Given exercise:
Every line of the data must be copied exactly.

....

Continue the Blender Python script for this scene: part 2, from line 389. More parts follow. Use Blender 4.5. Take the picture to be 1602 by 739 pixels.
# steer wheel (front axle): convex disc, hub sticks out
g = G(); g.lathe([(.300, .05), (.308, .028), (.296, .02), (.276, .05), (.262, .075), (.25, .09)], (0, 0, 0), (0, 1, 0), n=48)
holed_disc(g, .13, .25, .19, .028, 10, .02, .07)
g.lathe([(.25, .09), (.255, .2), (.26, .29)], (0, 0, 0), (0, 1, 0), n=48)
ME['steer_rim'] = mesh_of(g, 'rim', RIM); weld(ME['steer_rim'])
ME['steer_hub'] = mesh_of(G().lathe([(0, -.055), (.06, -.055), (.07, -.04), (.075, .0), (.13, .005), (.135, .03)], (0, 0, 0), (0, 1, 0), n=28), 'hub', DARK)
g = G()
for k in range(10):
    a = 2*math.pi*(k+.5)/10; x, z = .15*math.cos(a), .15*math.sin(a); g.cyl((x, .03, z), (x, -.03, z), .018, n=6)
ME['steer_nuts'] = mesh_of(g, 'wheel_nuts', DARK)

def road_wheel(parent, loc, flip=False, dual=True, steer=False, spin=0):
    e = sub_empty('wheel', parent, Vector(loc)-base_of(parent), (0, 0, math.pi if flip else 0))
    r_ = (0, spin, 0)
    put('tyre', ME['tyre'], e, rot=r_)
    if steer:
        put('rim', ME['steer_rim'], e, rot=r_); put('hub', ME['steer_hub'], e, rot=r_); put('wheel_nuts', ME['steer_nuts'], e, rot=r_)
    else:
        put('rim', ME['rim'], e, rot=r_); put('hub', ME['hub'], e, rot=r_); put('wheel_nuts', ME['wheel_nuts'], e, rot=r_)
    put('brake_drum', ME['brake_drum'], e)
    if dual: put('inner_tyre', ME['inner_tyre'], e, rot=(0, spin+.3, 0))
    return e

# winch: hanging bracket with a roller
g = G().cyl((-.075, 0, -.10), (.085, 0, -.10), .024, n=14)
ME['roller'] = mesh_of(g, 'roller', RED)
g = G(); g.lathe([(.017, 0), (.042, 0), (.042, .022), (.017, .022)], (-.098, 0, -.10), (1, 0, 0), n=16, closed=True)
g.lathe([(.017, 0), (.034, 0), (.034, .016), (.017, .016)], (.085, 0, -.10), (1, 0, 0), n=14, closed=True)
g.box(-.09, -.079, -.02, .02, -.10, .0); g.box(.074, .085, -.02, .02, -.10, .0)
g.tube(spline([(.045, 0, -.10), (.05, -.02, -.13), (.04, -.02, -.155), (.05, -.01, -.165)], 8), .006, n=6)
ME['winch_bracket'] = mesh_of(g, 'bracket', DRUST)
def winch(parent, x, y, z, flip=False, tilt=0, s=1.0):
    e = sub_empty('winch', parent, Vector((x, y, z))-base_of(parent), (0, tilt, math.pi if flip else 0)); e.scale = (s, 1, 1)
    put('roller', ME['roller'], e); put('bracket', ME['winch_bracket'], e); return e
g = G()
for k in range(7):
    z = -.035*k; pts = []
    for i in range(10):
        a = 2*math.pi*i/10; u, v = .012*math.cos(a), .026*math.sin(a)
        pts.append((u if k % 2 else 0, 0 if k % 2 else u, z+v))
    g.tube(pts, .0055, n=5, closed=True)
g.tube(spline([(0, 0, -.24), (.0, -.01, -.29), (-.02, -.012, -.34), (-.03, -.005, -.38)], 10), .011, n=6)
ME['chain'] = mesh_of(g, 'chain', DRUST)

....

Answer below:
Continue the Blender Python script for this scene: part 2, from line 389. More parts follow. Use Blender 4.5. Take the picture to be 1602 by 739 pixels.
# steer wheel (front axle): convex disc, hub sticks out
g = G(); g.lathe([(.300, .05), (.308, .028), (.296, .02), (.276, .05), (.262, .075), (.25, .09)], (0, 0, 0), (0, 1, 0), n=48)
holed_disc(g, .13, .25, .19, .028, 10, .02, .07)
g.lathe([(.25, .09), (.255, .2), (.26, .29)], (0, 0, 0), (0, 1, 0), n=48)
ME['steer_rim'] = mesh_of(g, 'rim', RIM); weld(ME['steer_rim'])
ME['steer_hub'] = mesh_of(G().lathe([(0, -.055), (.06, -.055), (.07, -.04), (.075, .0), (.13, .005), (.135, .03)], (0, 0, 0), (0, 1, 0), n=28), 'hub', DARK)
g = G()
for k in range(10):
    a = 2*math.pi*(k+.5)/10; x, z = .15*math.cos(a), .15*math.sin(a); g.cyl((x, .03, z), (x, -.03, z), .018, n=6)
ME['steer_nuts'] = mesh_of(g, 'wheel_nuts', DARK)

def road_wheel(parent, loc, flip=False, dual=True, steer=False, spin=0):
    e = sub_empty('wheel', parent, Vector(loc)-base_of(parent), (0, 0, math.pi if flip else 0))
    r_ = (0, spin, 0)
    put('tyre', ME['tyre'], e, rot=r_)
    if steer:
        put('rim', ME['steer_rim'], e, rot=r_); put('hub', ME['steer_hub'], e, rot=r_); put('wheel_nuts', ME['steer_nuts'], e, rot=r_)
    else:
        put('rim', ME['rim'], e, rot=r_); put('hub', ME['hub'], e, rot=r_); put('wheel_nuts', ME['wheel_nuts'], e, rot=r_)
    put('brake_drum', ME['brake_drum'], e)
    if dual: put('inner_tyre', ME['inner_tyre'], e, rot=(0, spin+.3, 0))
    return e

# winch: hanging bracket with a roller
g = G().cyl((-.075, 0, -.10), (.085, 0, -.10), .024, n=14)
ME['roller'] = mesh_of(g, 'roller', RED)
g = G(); g.lathe([(.017, 0), (.042, 0), (.042, .022), (.017, .022)], (-.098, 0, -.10), (1, 0, 0), n=16, closed=True)
g.lathe([(.017, 0), (.034, 0), (.034, .016), (.017, .016)], (.085, 0, -.10), (1, 0, 0), n=14, closed=True)
g.box(-.09, -.079, -.02, .02, -.10, .0); g.box(.074, .085, -.02, .02, -.10, .0)
g.tube(spline([(.045, 0, -.10), (.05, -.02, -.13), (.04, -.02, -.155), (.05, -.01, -.165)], 8), .006, n=6)
ME['winch_bracket'] = mesh_of(g, 'bracket', DRUST)
def winch(parent, x, y, z, flip=False, tilt=0, s=1.0):
    e = sub_empty('winch', parent, Vector((x, y, z))-base_of(parent), (0, tilt, math.pi if flip else 0)); e.scale = (s, 1, 1)
    put('roller', ME['roller'], e); put('bracket', ME['winch_bracket'], e); return e
g = G()
for k in range(7):
    z = -.035*k; pts = []
    for i in range(10):
        a = 2*math.pi*i/10; u, v = .012*math.cos(a), .026*math.sin(a)
        pts.append((u if k % 2 else 0, 0 if k % 2 else u, z+v))
    g.tube(pts, .0055, n=5, closed=True)
g.tube(spline([(0, 0, -.24), (.0, -.01, -.29), (-.02, -.012, -.34), (-.03, -.005, -.38)], 10), .011, n=6)
ME['chain'] = mesh_of(g, 'chain', DRUST)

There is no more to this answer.